In seguito il signor Bennett è costretto ad accettare l’avvenuto matrimonio tra sua figlia Lidia e Wickam. Riceve i due sposi in casa sua e, mentre la moglie si felicita con loro presa dall’entusiasmo, egli mostra tutta la propria scontentezza, anche se non può manifestarla a parole. In questo frangente Elisabetta apprende la strana notizia di un coinvolgimento diretto di Darcy nel matrimonio, anche se quest’ultimo ha sempre dimostrato avversione nei confronti di Wickam. Elisabetta apprende dalla lettera della zia Gardiner che il coinvolgimento di Darcy nel matrimonio di Wickam è probabilmente dovuto all’affetto che Darcy nutre per lei. Elisabetta subito stenta a crederci, ma progressivamente i suoi pensieri si avvicinano sempre più a Darcy.
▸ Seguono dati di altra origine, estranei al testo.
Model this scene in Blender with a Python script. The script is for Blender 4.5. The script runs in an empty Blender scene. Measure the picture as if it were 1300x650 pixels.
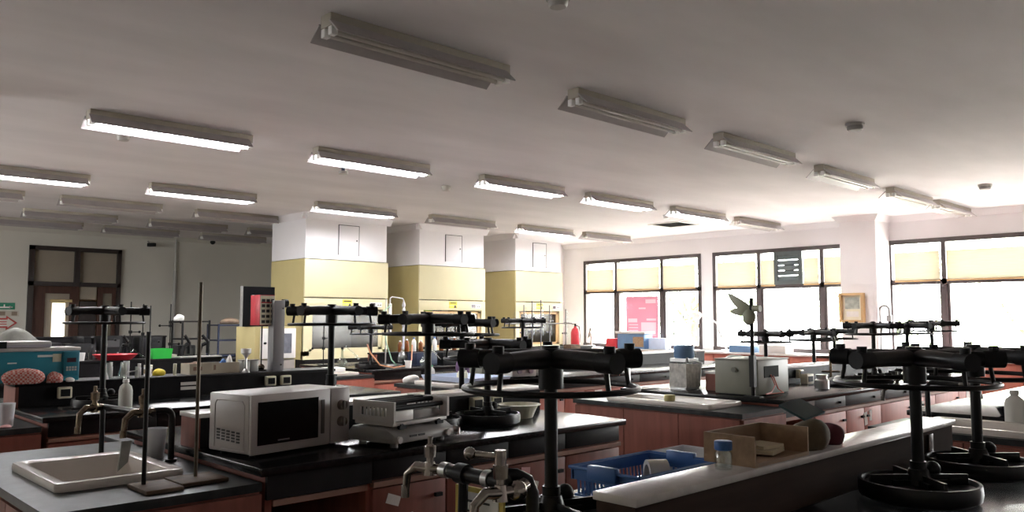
import bpy, bmesh, math, random
from math import sin, cos, pi, radians
from mathutils import Vector, Matrix
random.seed(7)
SC = bpy.context.scene
COL = SC.collection

# ------------------------------------------------------------------ materials
def new_mat(name):
    m = bpy.data.materials.new(name); m.use_nodes = True
    nt = m.node_tree
    return m, nt, nt.nodes['Principled BSDF']

def mat(name, col, rough=.5, metal=0., spec=.5, vary=0., scale=8., coat=0., trans=0., ior=1.45, alpha=1., stretch=None, bump=0.):
    m, nt, b = new_mat(name)
    c = (*col, 1)
    b.inputs['Base Color'].default_value = c
    b.inputs['Roughness'].default_value = rough
    b.inputs['Metallic'].default_value = metal
    b.inputs['Specular IOR Level'].default_value = spec
    b.inputs['Coat Weight'].default_value = coat
    b.inputs['Transmission Weight'].default_value = trans
    b.inputs['IOR'].default_value = ior
    b.inputs['Alpha'].default_value = alpha
    tc = nt.nodes.new('ShaderNodeTexCoord')
    mp = nt.nodes.new('ShaderNodeMapping')
    if stretch: mp.inputs['Scale'].default_value = stretch
    nt.links.new(tc.outputs['Object'], mp.inputs['Vector'])
    n = nt.nodes.new('ShaderNodeTexNoise')
    n.inputs['Scale'].default_value = scale; n.inputs['Detail'].default_value = 5
    nt.links.new(mp.outputs['Vector'], n.inputs['Vector'])
    v = vary if vary else .06
    r = nt.nodes.new('ShaderNodeValToRGB')
    r.color_ramp.elements[0].position = .3; r.color_ramp.elements[1].position = .7
    r.color_ramp.elements[0].color = tuple(max(0, x*(1-v)) for x in col) + (1,)
    r.color_ramp.elements[1].color = tuple(min(1, x*(1+v)) for x in col) + (1,)
    nt.links.new(n.outputs['Fac'], r.inputs['Fac'])
    nt.links.new(r.outputs['Color'], b.inputs['Base Color'])
    if bump:
        bp = nt.nodes.new('ShaderNodeBump'); bp.inputs['Strength'].default_value = bump; bp.inputs['Distance'].default_value = .01
        nt.links.new(n.outputs['Fac'], bp.inputs['Height']); nt.links.new(bp.outputs['Normal'], b.inputs['Normal'])
    return m

def emit(name, col, s):
    m, nt, b = new_mat(name)
    b.inputs['Base Color'].default_value = (*col, 1)
    b.inputs['Emission Color'].default_value = (*col, 1)
    b.inputs['Emission Strength'].default_value = s
    return m

def clear(name, col, gloss=.08, rough=.02):
    """thin clear sheet: mostly transparent with a little mirror"""
    m = bpy.data.materials.new(name); m.use_nodes = True
    nt = m.node_tree; nt.nodes.clear()
    o = nt.nodes.new('ShaderNodeOutputMaterial'); mx = nt.nodes.new('ShaderNodeMixShader')
    t = nt.nodes.new('ShaderNodeBsdfTransparent'); g = nt.nodes.new('ShaderNodeBsdfGlossy')
    t.inputs['Color'].default_value = (*col, 1); g.inputs['Roughness'].default_value = rough
    mx.inputs['Fac'].default_value = gloss
    nt.links.new(t.outputs[0], mx.inputs[1]); nt.links.new(g.outputs[0], mx.inputs[2]); nt.links.new(mx.outputs[0], o.inputs['Surface'])
    return m

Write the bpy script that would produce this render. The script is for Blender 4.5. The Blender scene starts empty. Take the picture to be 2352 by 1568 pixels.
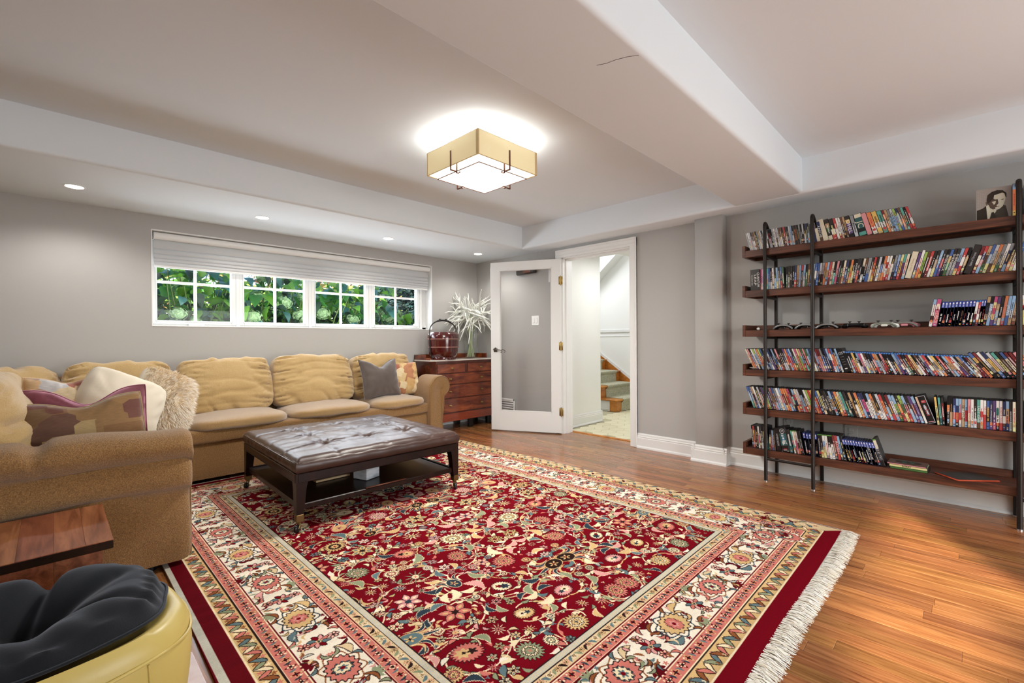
import bpy, math, random, re
import numpy as np
from mathutils import Matrix, Vector, noise as mnoise

C = bpy.context.scene.collection
SC = bpy.context.scene
rnd = random.Random(7)
PI = math.pi

# ------------------------------------------------------------------ camera
YAW, PITCH, ROLL = math.radians(44.78493), math.radians(-0.19398), math.radians(-0.37717)
EYE = Vector((0, 0, 1.075))
f_ = Vector((math.cos(PITCH)*math.cos(YAW), math.cos(PITCH)*math.sin(YAW), math.sin(PITCH)))
r0 = Vector((math.sin(YAW), -math.cos(YAW), 0)); u0 = r0.cross(f_)
r_ = r0*math.cos(ROLL)+u0*math.sin(ROLL); u_ = u0*math.cos(ROLL)-r0*math.sin(ROLL)
cam_data = bpy.data.cameras.new('camera'); cam = bpy.data.objects.new('camera', cam_data); C.objects.link(cam)
cam.matrix_world = Matrix(((r_.x, u_.x, -f_.x, EYE.x), (r_.y, u_.y, -f_.y, EYE.y), (r_.z, u_.z, -f_.z, EYE.z), (0, 0, 0, 1)))
cam_data.sensor_width = 36; cam_data.lens = 1049.77/2352*36; cam_data.clip_start = 0.02
SC.camera = cam

# ------------------------------------------------------------------ world, sun, window daylight, added fill, exposure
SC.view_settings.view_transform = 'Standard'; SC.view_settings.look = 'None'
SC.view_settings.gamma = 1; SC.view_settings.use_curve_mapping = False
SC.view_settings.exposure = 0.08
SC.cycles.max_bounces = 8; SC.cycles.diffuse_bounces = 5; SC.cycles.transparent_max_bounces = 12
SC.cycles.use_denoising = True
SC.cycles.sample_clamp_indirect = 6.0
SC.cycles.caustics_reflective = False; SC.cycles.caustics_refractive = False
w = bpy.data.worlds.new('sky'); SC.world = w; w.use_nodes = True
nt = w.node_tree; bg = nt.nodes['Background']
sky = nt.nodes.new('ShaderNodeTexSky'); sky.sky_type = 'NISHITA'; sky.sun_disc = False
sky.sun_elevation = math.radians(38); sky.sun_rotation = math.radians(-120); sky.air_density = 1.0; sky.dust_density = 2.5; sky.ozone_density = 1.0
nt.links.new(sky.outputs[0], bg.inputs[0]); bg.inputs[1].default_value = 0.5

def light(name, kind, loc, energy, color=(1, 1, 1), target=None, **kw):
    d = bpy.data.lights.new(name, kind); d.energy = energy; d.color = color
    for k, v in kw.items(): setattr(d, k, v)
    o = bpy.data.objects.new(name, d); C.objects.link(o); o.location = loc
    if target is not None: o.rotation_euler = (Vector(target)-Vector(loc)).to_track_quat('-Z', 'Y').to_euler()
    return o
SUN_AZ = Vector((0.86, 0.50, 0)).normalized(); SUN_EL = math.radians(19.6)
sd = SUN_AZ*math.cos(SUN_EL)+Vector((0, 0, -math.sin(SUN_EL)))
light('sun', 'SUN', (0, 0, 6), 17.0, (1.0, 0.87, 0.68), tuple(Vector((0, 0, 6))+sd), angle=math.radians(1.6))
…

La sorella Jane riceve la proposta di matrimonio da parte del signor Bingley e anche in questo episodio, qua e là, trapela la fine ironia dell’autrice, nella constatazione che la famiglia Bennett, segnata a dito come la più disgraziata del vicinato a causa del matrimonio di Lidia con Wickam, ora sia considerata la più fortunata e felice a causa della futura unione tra Jane e il ricchissimo Bingley.
In occasione del fidanzamento di Bingley e Jane si presenta anche Darcy che rivela ad Elisabetta il suo amore. Elisabetta comprende l’errore del suo pregiudizio e lo ricambia sinceramente. Così invece di uno si festeggiano due fidanzamenti. Il romanzo è basato su questi mutamenti di prospettiva e su una fine analisi psicologica che rivela un’autrice matura e geniale. In effetti la Austen brilla proprio per questa sua capacità di sondare il mistero del cuore umano senza dare nulla per scontato, almeno per la prima metà della sua opera. Poi, come è naturale trattandosi di un romanzo, la vicenda prende una certa direzione e volge al lieto fine. E il romanzo termina come una bella fiaba, dove Biancaneve o Cenerentola incontrano l’amore di un principe azzurro e ricorre la formula consueta “e vissero felici e contenti”.